Shifting (1994) est composé pour violon et grand orchestre: «pour» et jamais «contre», c’est-à-dire que l’écriture comme l’orchestration opulente de Riehm s’inscrivent dans la grande tradition germanique qui, de Strauss et Mahler via Hartmann et Henze, aboutit à Rihm. «Pour moi, cette immense mélodie agit telle une rivière qui essaye de tracer son chemin en dépit des difficultés, des blessures et de l’aliénation», déclare le compositeur dans une lettre adressée au soliste Guy Braunstein, lequel trouve la juste équation entre climat tourmenté et langueur des coups d’archet à même d’éployer ces lignes qui doivent autant à la mélodie infinie de Wagner qu’à la Klangfarbenmelodie («mélodie de timbres») des Viennois (Schoenberg, Berg et Webern).

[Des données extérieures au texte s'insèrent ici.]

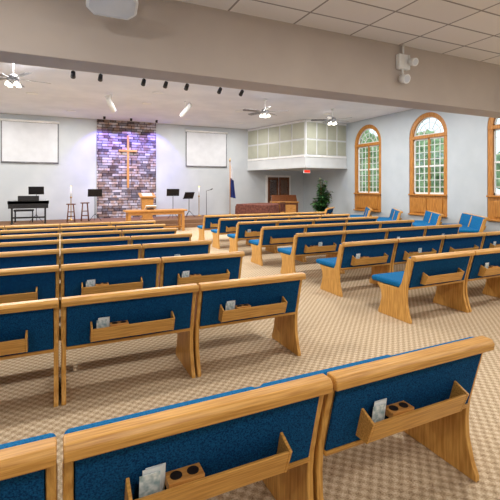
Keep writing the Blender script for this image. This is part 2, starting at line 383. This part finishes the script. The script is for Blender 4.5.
# lectern
b=B(); b.box(-.25,.25,-.2,.2,0,.06,'tablew',.01); b.prism([(-.2,.06),(.2,.06),(.26,.98),(-.26,.98)],'y',-.15,.15,'tablew',.01)
mx=Matrix.Translation((0,0,1.02))@Matrix.Rotation(math.radians(20),4,'X'); b.box(-.33,.33,-.24,.24,-.02,.03,'tablew',.01,mx); b.box(-.2,.2,-.15,.15,.03,.045,'paper',0,mx)
b.obj('wooden_pulpit',(at(147,17.4),17.4,PZ))
# covered piano
b=B(); 
out=[(-.75,-.7),(.75,-.7),(.75,.1),(.55,.5),(.25,1.0),(-.1,1.15),(-.55,1.1),(-.75,.8)]
b.prism(out,'z',.62,1.0,'cloth',.04)
t=bmesh.new(); per=[]
pv=[Vector(p) for p in out]
for i in range(len(pv)):
    a_,c_=pv[i],pv[(i+1)%len(pv)]
    for q in range(10): per.append(a_.lerp(c_,q/10))
top=[];bot=[]
for i,p in enumerate(per):
    top.append(t.verts.new((p.x*1.01,p.y*1.01,.92))); k_=1.03+.02*math.sin(i*1.3); bot.append(t.verts.new((p.x*k_,p.y*k_,.3+.02*math.sin(i*.7))))
for i in range(len(per)): t.faces.new((top[i],top[(i+1)%len(per)],bot[(i+1)%len(per)],bot[i]))
b.add(t,'cloth',None,True)
for x,y in((-.6,-.5),(.6,-.5),(-.1,.85)): b.cyl((x,y,0),(x,y,.65),.05,'dark')
b.obj('cloth_covered_grand_piano',(7.35,14.6,0),-60)
b=B(); b.box(-.4,.4,-.18,.18,.42,.5,'dark',.02)
for x in(-.34,.34):
    for y in(-.13,.13): b.cyl((x,y,0),(x,y,.43),.02,'dark',n=8)
b.obj('piano_bench',(5.6,14.2,0),-60)
# flag
def flag(x,y,z,m1,m2):
    b=B(); b.lathe([(.16,0),(.16,.03),(.05,.08),(.03,.14)],'brass'); b.cyl((0,0,.1),(0,0,2.55),.018,'tablew',n=8); b.lathe([(.012,2.55),(.04,2.6),(.004,2.74)],'brass')
    t=bmesh.new(); cols=[]
    for i in range(13):
        a_=i/12; cols.append([t.verts.new((.015+.3*a_*(.4+.6*j/10),.05*math.sin(a_*14),2.45-1.55*j/10-.25*a_*(1-j/14))) for j in range(11)])
    for i in range(12):
        for j in range(10): t.faces.new((cols[i][j],cols[i+1][j],cols[i+1][j+1],cols[i][j+1]))
    i1=b.mi(m1); i2=b.mi(m2)
    for kf,f in enumerate(t.faces): f.material_index=i2 if (kf%10)<4 else i1; f.smooth=True
    me=bpy.data.meshes.new('t'); t.to_mesh(me); b.bm.from_mesh(me)
    b.obj('flag_on_pole',(x,y,z))
flag(at(230,17.6),17.6,PZ,'flagb','flagw')
# organ near door
b=B(); b.box(-.6,.6,-.3,.3,0,.95,'walnut',.01); b.box(-.65,.65,-.34,.3,.95,1.0,'tablew',.01); b.prism([(-.1,1.0),(.28,1.0),(.28,1.3),(.18,1.3)],'x',-.6,.6,'walnut',.005); b.box(-.5,.5,-.33,-.31,.1,.85,'tablew',.01); b.obj('wooden_organ_console',(9.6,16.6,0),-20)
def chair(x,y,rz):
    b=B()
    for sx_ in(-.22,.22): b.box(sx_-.02,sx_+.02,-.2,-.16,0,.43,'walnut'); b.box(sx_-.02,sx_+.02,.18,.22,0,1.0,'walnut')
    b.box(-.25,.25,-.23,.23,.42,.48,'cloth',.02); b.box(-.2,.2,.185,.215,.6,.95,'cloth',.01); b.box(-.22,.22,.18,.22,.95,1.02,'walnut',.01)
    b.obj('wooden_side_chair',(x,y,0),rz)
chair(8.9,15.2,30)
# plant
b=B(); b.lathe([(.15,0),(.2,.3),(.22,.32),(.22,.36),(.19,.36)],'pot'); b.cyl((0,0,.33),(0,0,.35),.19,'soil')
random.seed(9)
for s_ in range(20):
    t=random.random()*6.28; sp=random.uniform(.1,.6); hh=random.uniform(1.0,2.1)
    p0=Vector((.04*math.cos(t),.04*math.sin(t),.35)); p1=Vector((sp*math.cos(t)*.5,sp*math.sin(t)*.5,hh*.7)); p2=Vector((sp*math.cos(t),sp*math.sin(t),hh))
    b.cyl(p0,p1,.01,'pot',n=6); b.cyl(p1,p2,.007,'pot',n=6)
    for q in range(60):
        f=random.random(); base=p0.lerp(p1,.3+.7*f) if q<26 else p1.lerp(p2,f)
        a_=random.random()*6.28; d=Vector((math.cos(a_),math.sin(a_),random.uniform(-.5,.4))).normalized(); l=random.uniform(.14,.26)
        sd=d.cross(Vector((0,0,1))).normalized()*l*.3
        b.poly([base,base+d*l*.5+sd,base+d*l+Vector((0,0,-.03)),base+d*l*.5-sd],'leaf')
b.obj('potted_ficus',(10.4,14.75,0))

# ---------- ceiling items
def fan(x,y,rz):
    b=B(); b.lathe([(.07,0),(.07,-.04),(.02,-.07)],'white',(0,0,H)); b.cyl((0,0,H-.35),(0,0,H-.05),.015,'white',n=8)
    b.lathe([(.04,-.32),(.12,-.36),(.13,-.46),(.06,-.5)],'grey',(0,0,H))
    for i in range(5):
        mx=Matrix.Translation((0,0,H-.42))@Matrix.Rotation(i*2*math.pi/5,4,'Z')@Matrix.Rotation(math.radians(12),4,'X')
        b.prism([(.12,-.02),(.2,-.03),(.3,-.08),(.78,-.085),(.82,0),(.78,.085),(.3,.08),(.2,.03),(.12,.02)],'z',-.005,.005,'grey',0,mx)
    for i in range(4):
        t=i*math.pi/2+.4; c=(.13*math.cos(t),.13*math.sin(t),H-.55); b.cyl((.04*math.cos(t),.04*math.sin(t),H-.5),c,.012,'grey',n=8)
        b.lathe([(.02,.04),(.045,.0),(.055,-.05)],'lamp',c,12)
    b.obj('ceiling_fan',(x,y,0),rz)
fan(-1.0,11.0,10); fan(6.3,12.2,35); fan(9.4,12.6,5)
b=B(); b.box(0,5.2,-.02,.02,-.03,0,'white')
for x in (.1,.75,1.85,2.45,3.05,4.05,4.75):
    b.cyl((x,0,-.03),(x,0,-.1),.01,'dark',n=8); b.cyl((x,-.05,-.1),(x,.1,-.19),.05,'dark',r2=.062); b.cyl((x,.101,-.1905),(x,.104,-.192),.045,'lamp')
b.obj('track_light_rail',(.2,11.1,H))
for x in (1.5,3.95):
    b=B(); b.cyl((0,0,0),(0,0,-.12),.02,'white'); dx=.12 if x<2 else -.12
    b.cyl((-dx*1.2,-.2,-.12),(dx*.8,.12,-.5),.075,'white',r2=.085); b.cyl((dx*.8,.12,-.5),(dx*.82,.124,-.505),.07,'lamp'); b.obj('stage_spotlight',(x,13.7,H))
def down(x,y,z,w,sz=.3,col=(1,.97,.93)):
    b=B(); b.lathe([(.15,0),(.17,0),(.17,-.012),(.15,-.012)],'white',(0,0,0)); b.obj('recessed_downlight',(x,y,z))
    ld=bpy.data.lights.new('downlight_lamp','AREA'); ld.shape='DISK'; ld.size=sz; ld.energy=w; ld.color=col
    o=bpy.data.objects.new('downlight_lamp',ld); S.collection.objects.link(o); o.location=(x,y,z-.02)
for x in (-4.4,-.8,2.8,6.4,9.9):
    for y in (8.4,11.0 if x!=2.8 else 12.8,14.6):
        if x==9.9 and y==14.6: y=13.6
        down(x,y,H,108 if x<9 else 76)
for x in (-2.5,0.4,5.1,7.6): down(x,17.3,H,50)
for x,y in ((-4,3.5),(-1.2,3.6),(-3,-1.5),(1,-2),(3.6,2.6),(7.3,1.9),(10,1.0),(6,-2.5),(10,-3)):
    down(x,y,HN,84)  # unseen fixtures and lamps, added out of frame to brighten the near end
b=B(); b.lathe([(.07,0),(.07,-.03),(.04,-.05)],'white'); b.obj('smoke_detector',(at(70,9.0),9.0,H))
# ceiling speaker near
b=B(); mx=Matrix.Rotation(math.radians(-35),4,'X')
pts=[(-.32,-.1),(-.22,-.2),(.22,-.2),(.32,-.1),(.32,.1),(.22,.2),(-.22,.2),(-.32,.1)]
b.prism(pts,'z',-.06,.02,'white',.02,mx); b.prism([(x*.88,y*.82) for x,y in pts],'z',-.075,-.06,'screen',.002,mx); b.cyl((0,0,0),(0,0,.4),.03,'white')
b.obj('ceiling_speaker',(.62,5.55,HN-.40))
# emergency light on beam
b=B(); b.box(-.15,.15,-.1,.0,.0,.3,'white',.02)
b.cyl((-.05,-.08,.02),(-.05,-.1,-.2),.02,'white'); b.cyl((-.05,-.06,-.18),(-.05,-.2,-.22),.08,'white',r2=.09); b.cyl((-.05,-.2,-.22),(-.05,-.203,-.221),.07,'screen')
b.cyl((.1,-.1,.28),(.12,-.12,.15),.02,'white'); b.cyl((.13,-.1,.16),(.13,-.24,.12),.07,'white',r2=.08); b.cyl((.13,-.24,.12),(.13,-.243,.119),.06,'screen')
b.cyl((.0,-.05,.28),(0,-.05,HN-4.0),.02,'white')
b.obj('emergency_light',(6.15,6.0,4.0))

def spot(name,loc,tgt,col,w,ang=50):
    ld=bpy.data.lights.new(name,'SPOT'); ld.energy=w; ld.color=col; ld.spot_size=math.radians(ang); ld.spot_blend=.6; ld.shadow_soft_size=.06
    o=bpy.data.objects.new(name,ld); S.collection.objects.link(o); o.location=loc
    o.rotation_euler=(Vector(tgt)-Vector(loc)).to_track_quat('-Z','Y').to_euler()
for x in (1.7,2.8,3.9):
    spot('blue_wash_lamp',(x,W-.9,H-.12),(x,W,2.6),(.28,.22,1),290,95)
for x in (1.5,3.95):
    spot('stage_spot_lamp',(x,13.85,H-.55),(2.78,W,2.0),(1,.95,.9),360,36)
b=B()
for x in (1.7,2.8,3.9): b.cyl((x,W-.95,H),(x,W-.9,H-.1),.05,'dark')
b.obj('wash_light_fixture')

w=bpy.data.worlds.new('sky'); S.world=w; w.use_nodes=True
bg=w.node_tree.nodes['Background']; bg.inputs[0].default_value=(.80,.9,1,1); bg.inputs[1].default_value=1.9

cam=bpy.data.cameras.new('camera'); co=bpy.data.objects.new('camera',cam); S.collection.objects.link(co)
co.location=(0,0,1.68); co.rotation_euler=(math.radians(90),0,-math.atan2(.4257,.905))
cam.sensor_width=36; cam.lens=36*404/500; cam.shift_y=-63/500; cam.clip_start=.05
S.camera=co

L’hédoniste Dennis Russell Davies passe la baguette au tranchant Peter Rundel pour ce qui constitue la pièce maîtresse du programme, le monumental (50 minutes) Archipel Remix (1999), pour grand orchestre et électronique. A l’instar du cycle emblématique d’André Boucourechliev (1925-1997), c’est la métaphore de l’archipel qui est choisie afin de rendre compte de la forme où coexistent plusieurs îles, îlots et l’eau qui les sépare. Moins outranciers que chez Schnittke, Berio ou le dernier Zimmermann, les collages (Chopin, Froberger) tissent çà et là ce dialogue persistant avec le passé auquel l’électronique confère une aura singulière. La pièce dégage dans l’ensemble une épaisseur poisseuse, tout juste ajourée ici par un solo de violoncelle, ailleurs par un solo de guitare entre deux déflagrations des percussions et fanfares de cuivres. Ambitieuse (trop?), d’une noirceur plombée voire d’un propos qu’on pourra juger confus, Archipel Remix gagne à être réécoutée.
Enregistrées en première mondiale «en présence du compositeur», ces deux pièces bénéficient non seulement d’une interprétation au-dessus de tout soupçon, mais aussi d’une remarquable prise de son.